— START DATA EXCERPT —

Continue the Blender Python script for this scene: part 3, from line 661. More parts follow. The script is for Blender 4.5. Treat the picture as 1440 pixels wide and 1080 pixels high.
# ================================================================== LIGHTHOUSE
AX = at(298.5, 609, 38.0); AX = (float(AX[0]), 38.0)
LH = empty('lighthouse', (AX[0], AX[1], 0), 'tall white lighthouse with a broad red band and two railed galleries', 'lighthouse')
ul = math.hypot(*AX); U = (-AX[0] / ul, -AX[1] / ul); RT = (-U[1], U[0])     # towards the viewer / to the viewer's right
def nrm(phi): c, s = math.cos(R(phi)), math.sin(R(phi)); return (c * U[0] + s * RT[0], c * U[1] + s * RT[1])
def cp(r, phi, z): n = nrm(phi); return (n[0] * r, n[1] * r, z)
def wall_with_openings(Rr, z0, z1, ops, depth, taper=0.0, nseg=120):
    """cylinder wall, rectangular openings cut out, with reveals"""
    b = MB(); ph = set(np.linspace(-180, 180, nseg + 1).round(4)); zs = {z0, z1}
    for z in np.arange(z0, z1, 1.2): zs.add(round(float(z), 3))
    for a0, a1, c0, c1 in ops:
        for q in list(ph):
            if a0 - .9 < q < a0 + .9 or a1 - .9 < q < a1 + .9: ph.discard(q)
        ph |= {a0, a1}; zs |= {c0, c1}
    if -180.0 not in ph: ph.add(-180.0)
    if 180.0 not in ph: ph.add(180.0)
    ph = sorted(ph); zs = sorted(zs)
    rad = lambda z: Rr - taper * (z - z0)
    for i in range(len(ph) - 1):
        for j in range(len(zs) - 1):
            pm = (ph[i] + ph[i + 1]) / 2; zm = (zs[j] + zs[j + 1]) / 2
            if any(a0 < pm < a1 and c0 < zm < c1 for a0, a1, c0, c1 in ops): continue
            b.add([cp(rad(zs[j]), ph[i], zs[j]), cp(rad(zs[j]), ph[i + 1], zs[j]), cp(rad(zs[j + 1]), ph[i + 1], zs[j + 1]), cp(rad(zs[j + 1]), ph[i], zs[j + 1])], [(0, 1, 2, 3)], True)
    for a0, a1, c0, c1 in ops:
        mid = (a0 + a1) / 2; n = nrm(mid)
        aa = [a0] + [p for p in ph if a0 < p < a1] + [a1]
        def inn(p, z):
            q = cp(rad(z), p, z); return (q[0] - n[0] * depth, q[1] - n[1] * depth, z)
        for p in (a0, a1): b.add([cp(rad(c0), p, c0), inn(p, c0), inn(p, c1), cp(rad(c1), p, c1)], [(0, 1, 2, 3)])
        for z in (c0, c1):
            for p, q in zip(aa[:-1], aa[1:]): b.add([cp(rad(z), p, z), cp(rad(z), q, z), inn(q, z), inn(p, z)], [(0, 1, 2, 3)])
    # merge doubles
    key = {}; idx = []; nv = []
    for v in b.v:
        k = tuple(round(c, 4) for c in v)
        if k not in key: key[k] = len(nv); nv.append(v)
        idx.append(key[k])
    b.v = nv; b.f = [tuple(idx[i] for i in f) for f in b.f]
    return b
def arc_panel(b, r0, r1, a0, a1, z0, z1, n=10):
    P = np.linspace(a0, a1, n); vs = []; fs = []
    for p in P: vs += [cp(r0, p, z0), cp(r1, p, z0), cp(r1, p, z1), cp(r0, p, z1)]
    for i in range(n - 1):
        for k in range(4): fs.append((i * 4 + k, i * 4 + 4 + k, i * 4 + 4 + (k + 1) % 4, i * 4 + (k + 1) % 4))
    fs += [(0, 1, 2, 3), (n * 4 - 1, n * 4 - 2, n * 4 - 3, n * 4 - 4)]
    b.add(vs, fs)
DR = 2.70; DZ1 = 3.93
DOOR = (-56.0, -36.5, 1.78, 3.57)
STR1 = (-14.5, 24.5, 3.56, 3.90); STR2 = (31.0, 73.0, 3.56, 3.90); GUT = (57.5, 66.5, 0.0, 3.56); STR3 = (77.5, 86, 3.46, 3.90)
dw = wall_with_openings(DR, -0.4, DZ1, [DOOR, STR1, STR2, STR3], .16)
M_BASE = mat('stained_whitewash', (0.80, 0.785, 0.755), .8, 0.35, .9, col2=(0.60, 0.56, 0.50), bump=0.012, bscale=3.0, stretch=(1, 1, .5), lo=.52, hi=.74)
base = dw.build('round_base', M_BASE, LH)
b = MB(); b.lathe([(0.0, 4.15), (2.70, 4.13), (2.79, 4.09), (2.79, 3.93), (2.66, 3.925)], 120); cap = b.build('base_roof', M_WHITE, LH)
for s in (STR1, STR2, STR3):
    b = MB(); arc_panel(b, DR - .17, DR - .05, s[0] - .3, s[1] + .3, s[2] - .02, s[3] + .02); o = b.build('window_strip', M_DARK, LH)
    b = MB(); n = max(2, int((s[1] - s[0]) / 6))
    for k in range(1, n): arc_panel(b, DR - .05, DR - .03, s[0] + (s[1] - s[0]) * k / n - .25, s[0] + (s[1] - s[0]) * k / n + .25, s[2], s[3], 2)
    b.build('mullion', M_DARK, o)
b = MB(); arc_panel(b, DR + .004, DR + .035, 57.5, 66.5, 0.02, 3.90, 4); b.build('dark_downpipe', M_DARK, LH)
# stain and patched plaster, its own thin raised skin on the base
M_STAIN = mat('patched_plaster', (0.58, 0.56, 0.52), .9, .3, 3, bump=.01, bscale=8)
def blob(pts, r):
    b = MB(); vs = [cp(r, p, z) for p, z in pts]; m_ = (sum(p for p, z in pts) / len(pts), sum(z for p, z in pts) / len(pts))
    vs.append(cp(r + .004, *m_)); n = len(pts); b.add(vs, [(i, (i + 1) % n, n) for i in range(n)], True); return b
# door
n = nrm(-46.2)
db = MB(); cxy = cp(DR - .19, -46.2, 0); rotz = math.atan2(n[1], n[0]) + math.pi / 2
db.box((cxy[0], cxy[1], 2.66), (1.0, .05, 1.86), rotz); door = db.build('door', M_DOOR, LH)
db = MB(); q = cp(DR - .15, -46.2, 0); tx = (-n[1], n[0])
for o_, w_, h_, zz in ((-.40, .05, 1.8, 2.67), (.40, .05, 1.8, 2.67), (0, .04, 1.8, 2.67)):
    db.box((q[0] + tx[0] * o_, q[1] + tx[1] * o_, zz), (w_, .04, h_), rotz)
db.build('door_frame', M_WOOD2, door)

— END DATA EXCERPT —

WHAT YOU HAVE TO DO:
Every line above needs to be retyped exactly.

EXERCISE RESULT:
Continue the Blender Python script for this scene: part 3, from line 661. More parts follow. The script is for Blender 4.5. Treat the picture as 1440 pixels wide and 1080 pixels high.
# ================================================================== LIGHTHOUSE
AX = at(298.5, 609, 38.0); AX = (float(AX[0]), 38.0)
LH = empty('lighthouse', (AX[0], AX[1], 0), 'tall white lighthouse with a broad red band and two railed galleries', 'lighthouse')
ul = math.hypot(*AX); U = (-AX[0] / ul, -AX[1] / ul); RT = (-U[1], U[0])     # towards the viewer / to the viewer's right
def nrm(phi): c, s = math.cos(R(phi)), math.sin(R(phi)); return (c * U[0] + s * RT[0], c * U[1] + s * RT[1])
def cp(r, phi, z): n = nrm(phi); return (n[0] * r, n[1] * r, z)
def wall_with_openings(Rr, z0, z1, ops, depth, taper=0.0, nseg=120):
    """cylinder wall, rectangular openings cut out, with reveals"""
    b = MB(); ph = set(np.linspace(-180, 180, nseg + 1).round(4)); zs = {z0, z1}
    for z in np.arange(z0, z1, 1.2): zs.add(round(float(z), 3))
    for a0, a1, c0, c1 in ops:
        for q in list(ph):
            if a0 - .9 < q < a0 + .9 or a1 - .9 < q < a1 + .9: ph.discard(q)
        ph |= {a0, a1}; zs |= {c0, c1}
    if -180.0 not in ph: ph.add(-180.0)
    if 180.0 not in ph: ph.add(180.0)
    ph = sorted(ph); zs = sorted(zs)
    rad = lambda z: Rr - taper * (z - z0)
    for i in range(len(ph) - 1):
        for j in range(len(zs) - 1):
            pm = (ph[i] + ph[i + 1]) / 2; zm = (zs[j] + zs[j + 1]) / 2
            if any(a0 < pm < a1 and c0 < zm < c1 for a0, a1, c0, c1 in ops): continue
            b.add([cp(rad(zs[j]), ph[i], zs[j]), cp(rad(zs[j]), ph[i + 1], zs[j]), cp(rad(zs[j + 1]), ph[i + 1], zs[j + 1]), cp(rad(zs[j + 1]), ph[i], zs[j + 1])], [(0, 1, 2, 3)], True)
    for a0, a1, c0, c1 in ops:
        mid = (a0 + a1) / 2; n = nrm(mid)
        aa = [a0] + [p for p in ph if a0 < p < a1] + [a1]
        def inn(p, z):
            q = cp(rad(z), p, z); return (q[0] - n[0] * depth, q[1] - n[1] * depth, z)
        for p in (a0, a1): b.add([cp(rad(c0), p, c0), inn(p, c0), inn(p, c1), cp(rad(c1), p, c1)], [(0, 1, 2, 3)])
        for z in (c0, c1):
            for p, q in zip(aa[:-1], aa[1:]): b.add([cp(rad(z), p, z), cp(rad(z), q, z), inn(q, z), inn(p, z)], [(0, 1, 2, 3)])
    # merge doubles
    key = {}; idx = []; nv = []
    for v in b.v:
        k = tuple(round(c, 4) for c in v)
        if k not in key: key[k] = len(nv); nv.append(v)
        idx.append(key[k])
    b.v = nv; b.f = [tuple(idx[i] for i in f) for f in b.f]
    return b
def arc_panel(b, r0, r1, a0, a1, z0, z1, n=10):
    P = np.linspace(a0, a1, n); vs = []; fs = []
    for p in P: vs += [cp(r0, p, z0), cp(r1, p, z0), cp(r1, p, z1), cp(r0, p, z1)]
    for i in range(n - 1):
        for k in range(4): fs.append((i * 4 + k, i * 4 + 4 + k, i * 4 + 4 + (k + 1) % 4, i * 4 + (k + 1) % 4))
    fs += [(0, 1, 2, 3), (n * 4 - 1, n * 4 - 2, n * 4 - 3, n * 4 - 4)]
    b.add(vs, fs)
DR = 2.70; DZ1 = 3.93
DOOR = (-56.0, -36.5, 1.78, 3.57)
STR1 = (-14.5, 24.5, 3.56, 3.90); STR2 = (31.0, 73.0, 3.56, 3.90); GUT = (57.5, 66.5, 0.0, 3.56); STR3 = (77.5, 86, 3.46, 3.90)
dw = wall_with_openings(DR, -0.4, DZ1, [DOOR, STR1, STR2, STR3], .16)
M_BASE = mat('stained_whitewash', (0.80, 0.785, 0.755), .8, 0.35, .9, col2=(0.60, 0.56, 0.50), bump=0.012, bscale=3.0, stretch=(1, 1, .5), lo=.52, hi=.74)
base = dw.build('round_base', M_BASE, LH)
b = MB(); b.lathe([(0.0, 4.15), (2.70, 4.13), (2.79, 4.09), (2.79, 3.93), (2.66, 3.925)], 120); cap = b.build('base_roof', M_WHITE, LH)
for s in (STR1, STR2, STR3):
    b = MB(); arc_panel(b, DR - .17, DR - .05, s[0] - .3, s[1] + .3, s[2] - .02, s[3] + .02); o = b.build('window_strip', M_DARK, LH)
    b = MB(); n = max(2, int((s[1] - s[0]) / 6))
    for k in range(1, n): arc_panel(b, DR - .05, DR - .03, s[0] + (s[1] - s[0]) * k / n - .25, s[0] + (s[1] - s[0]) * k / n + .25, s[2], s[3], 2)
    b.build('mullion', M_DARK, o)
b = MB(); arc_panel(b, DR + .004, DR + .035, 57.5, 66.5, 0.02, 3.90, 4); b.build('dark_downpipe', M_DARK, LH)
# stain and patched plaster, its own thin raised skin on the base
M_STAIN = mat('patched_plaster', (0.58, 0.56, 0.52), .9, .3, 3, bump=.01, bscale=8)
def blob(pts, r):
    b = MB(); vs = [cp(r, p, z) for p, z in pts]; m_ = (sum(p for p, z in pts) / len(pts), sum(z for p, z in pts) / len(pts))
    vs.append(cp(r + .004, *m_)); n = len(pts); b.add(vs, [(i, (i + 1) % n, n) for i in range(n)], True); return b
# door
n = nrm(-46.2)
db = MB(); cxy = cp(DR - .19, -46.2, 0); rotz = math.atan2(n[1], n[0]) + math.pi / 2
db.box((cxy[0], cxy[1], 2.66), (1.0, .05, 1.86), rotz); door = db.build('door', M_DOOR, LH)
db = MB(); q = cp(DR - .15, -46.2, 0); tx = (-n[1], n[0])
for o_, w_, h_, zz in ((-.40, .05, 1.8, 2.67), (.40, .05, 1.8, 2.67), (0, .04, 1.8, 2.67)):
    db.box((q[0] + tx[0] * o_, q[1] + tx[1] * o_, zz), (w_, .04, h_), rotz)
db.build('door_frame', M_WOOD2, door)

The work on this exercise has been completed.